Jovan Sikimic, Raiffeisen CENTROBANK AG, Research Division - Financial Analyst [36]

--------------------------------------------------------------------------------

Okay. And on (inaudible), how much of corporate-related cost of risk were built for agribusiness in the third quarter, only in the third quarter, roughly?

--------------------------------------------------------------------------------

Krzysztof Bachta, Alior Bank S.A. - CEO & President of the Management Board [37]

--------------------------------------------------------------------------------

Well, hard to say right now. But from my first perspective, I would say it was not that significant in the third quarter. Of course, there were probably some adjustments and declines, which are in the restructuring portfolios. But we wouldn't say this is something with significant impact. But at the same time, we also moved quite some of the customers from Phase 1 to Phase 2 to be better monitoring them, and also this impacted into some growth of agribusiness. But in general, I wouldn't say it was significant in the third quarter. But of course, influences the, let's say, the expected, let's put it this way, expected level of provisions in the corporate segment. So that was starting, but yes, I also kind of now recollect what was the amount.

--------------------------------------------------------------------------------

Jovan Sikimic, Raiffeisen CENTROBANK AG, Research Division - Financial Analyst [38]

--------------------------------------------------------------------------------

Okay. Okay. And last one from my side. I mean this on-site inspection by KNF. It's still ongoing, right? So and do you have any view how long should it take?

--------------------------------------------------------------------------------

Tomasz Bilous, Alior Bank S.A. - Deputy CEO & VP of Management Board [39]

--------------------------------------------------------------------------------

Yes. So usually, this is something, which takes 1 month, so I would say it's close to the end. And then we will see that protocol, and we will have a discussion with KNF. So this is something which is still ahead of us.

--------------------------------------------------------------------------------

Operator [40]

--------------------------------------------------------------------------------

(Operator Instructions) As there are no further questions, I hand back to Mr. Bachta.

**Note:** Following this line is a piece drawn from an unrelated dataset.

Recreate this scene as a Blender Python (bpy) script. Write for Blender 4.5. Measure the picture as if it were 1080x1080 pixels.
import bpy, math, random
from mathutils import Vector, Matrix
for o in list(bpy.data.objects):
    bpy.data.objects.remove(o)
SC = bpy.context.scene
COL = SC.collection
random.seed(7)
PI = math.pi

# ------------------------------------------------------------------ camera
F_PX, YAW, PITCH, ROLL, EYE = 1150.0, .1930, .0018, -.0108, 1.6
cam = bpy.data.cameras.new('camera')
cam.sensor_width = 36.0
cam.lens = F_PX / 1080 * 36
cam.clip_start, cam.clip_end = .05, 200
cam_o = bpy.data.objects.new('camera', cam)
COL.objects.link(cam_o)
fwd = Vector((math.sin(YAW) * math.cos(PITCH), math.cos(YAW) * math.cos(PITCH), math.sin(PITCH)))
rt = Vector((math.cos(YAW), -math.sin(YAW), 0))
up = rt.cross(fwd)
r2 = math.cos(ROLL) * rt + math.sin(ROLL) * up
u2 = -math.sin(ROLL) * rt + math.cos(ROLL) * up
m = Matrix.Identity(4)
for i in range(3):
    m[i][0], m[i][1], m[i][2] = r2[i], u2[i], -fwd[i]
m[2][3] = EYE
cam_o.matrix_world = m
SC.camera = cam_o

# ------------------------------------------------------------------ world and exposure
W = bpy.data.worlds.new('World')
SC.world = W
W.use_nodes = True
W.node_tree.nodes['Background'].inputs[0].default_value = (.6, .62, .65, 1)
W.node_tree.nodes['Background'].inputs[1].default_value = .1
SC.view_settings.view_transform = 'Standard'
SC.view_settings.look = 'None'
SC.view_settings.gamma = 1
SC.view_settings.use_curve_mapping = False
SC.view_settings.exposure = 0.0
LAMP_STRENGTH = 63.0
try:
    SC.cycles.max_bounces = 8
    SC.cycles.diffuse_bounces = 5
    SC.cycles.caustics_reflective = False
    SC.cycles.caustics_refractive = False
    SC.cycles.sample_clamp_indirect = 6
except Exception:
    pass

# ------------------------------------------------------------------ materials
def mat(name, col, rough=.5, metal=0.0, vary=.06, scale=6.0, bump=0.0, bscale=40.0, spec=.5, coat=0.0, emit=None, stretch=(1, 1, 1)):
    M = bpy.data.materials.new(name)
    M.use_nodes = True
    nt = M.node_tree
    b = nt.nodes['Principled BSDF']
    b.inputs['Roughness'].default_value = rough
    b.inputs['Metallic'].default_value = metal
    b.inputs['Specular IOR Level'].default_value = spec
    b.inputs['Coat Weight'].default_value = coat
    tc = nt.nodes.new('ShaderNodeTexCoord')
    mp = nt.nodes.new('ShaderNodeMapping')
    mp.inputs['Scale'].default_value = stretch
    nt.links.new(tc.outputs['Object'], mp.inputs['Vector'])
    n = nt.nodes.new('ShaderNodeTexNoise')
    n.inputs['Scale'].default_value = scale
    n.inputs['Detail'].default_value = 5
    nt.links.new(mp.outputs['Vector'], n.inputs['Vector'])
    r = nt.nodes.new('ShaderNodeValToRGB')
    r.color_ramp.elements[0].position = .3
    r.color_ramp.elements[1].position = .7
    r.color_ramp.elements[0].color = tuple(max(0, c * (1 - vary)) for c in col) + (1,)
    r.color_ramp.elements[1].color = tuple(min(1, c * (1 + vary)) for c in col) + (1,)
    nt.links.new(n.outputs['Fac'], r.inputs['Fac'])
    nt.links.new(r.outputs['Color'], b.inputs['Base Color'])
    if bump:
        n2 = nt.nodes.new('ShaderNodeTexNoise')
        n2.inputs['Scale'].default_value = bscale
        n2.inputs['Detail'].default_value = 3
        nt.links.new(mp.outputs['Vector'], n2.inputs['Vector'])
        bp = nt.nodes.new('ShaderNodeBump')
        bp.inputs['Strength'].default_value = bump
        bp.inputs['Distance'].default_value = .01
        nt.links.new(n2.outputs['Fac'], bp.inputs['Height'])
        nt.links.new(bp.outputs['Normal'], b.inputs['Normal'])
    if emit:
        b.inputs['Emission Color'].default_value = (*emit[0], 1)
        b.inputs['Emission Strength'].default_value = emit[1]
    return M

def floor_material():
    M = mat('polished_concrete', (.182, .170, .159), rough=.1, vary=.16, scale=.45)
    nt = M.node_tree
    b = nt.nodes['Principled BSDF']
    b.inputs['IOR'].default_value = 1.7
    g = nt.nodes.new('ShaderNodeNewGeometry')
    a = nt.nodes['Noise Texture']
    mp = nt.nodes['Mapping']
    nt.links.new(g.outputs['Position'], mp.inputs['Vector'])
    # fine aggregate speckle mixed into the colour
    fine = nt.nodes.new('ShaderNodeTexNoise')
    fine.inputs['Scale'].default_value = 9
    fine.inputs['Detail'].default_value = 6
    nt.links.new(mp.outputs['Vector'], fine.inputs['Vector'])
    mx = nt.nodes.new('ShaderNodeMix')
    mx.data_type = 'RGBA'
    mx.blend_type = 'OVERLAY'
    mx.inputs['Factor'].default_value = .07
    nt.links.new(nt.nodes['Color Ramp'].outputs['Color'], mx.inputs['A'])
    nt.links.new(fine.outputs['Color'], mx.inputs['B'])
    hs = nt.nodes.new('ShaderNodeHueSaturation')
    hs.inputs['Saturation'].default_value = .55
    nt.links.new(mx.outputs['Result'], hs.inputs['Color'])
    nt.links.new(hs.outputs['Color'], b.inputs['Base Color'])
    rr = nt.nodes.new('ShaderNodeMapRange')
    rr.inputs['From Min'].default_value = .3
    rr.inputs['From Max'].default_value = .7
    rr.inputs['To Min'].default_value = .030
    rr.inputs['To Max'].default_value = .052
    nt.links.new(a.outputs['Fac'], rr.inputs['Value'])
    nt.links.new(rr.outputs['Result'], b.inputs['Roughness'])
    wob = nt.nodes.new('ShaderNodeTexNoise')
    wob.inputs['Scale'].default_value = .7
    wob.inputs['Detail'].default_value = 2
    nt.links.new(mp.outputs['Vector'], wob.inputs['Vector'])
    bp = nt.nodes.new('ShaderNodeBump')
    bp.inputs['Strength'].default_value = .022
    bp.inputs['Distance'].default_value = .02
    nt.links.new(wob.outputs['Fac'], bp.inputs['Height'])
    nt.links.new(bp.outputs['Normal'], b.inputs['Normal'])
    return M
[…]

--------------------------------------------------------------------------------

Krzysztof Bachta, Alior Bank S.A. - CEO & President of the Management Board [41]

--------------------------------------------------------------------------------

So thank you very much for this call. And please do not hesitate to ask us any questions you might have in the meantime. And next time, we'll see each other when we announce the strategy for the coming year. And thank you very much for today.

--------------------------------------------------------------------------------

Operator [42]

--------------------------------------------------------------------------------

Ladies and gentlemen, thank you for your attendance. This call has been concluded. You may disconnect.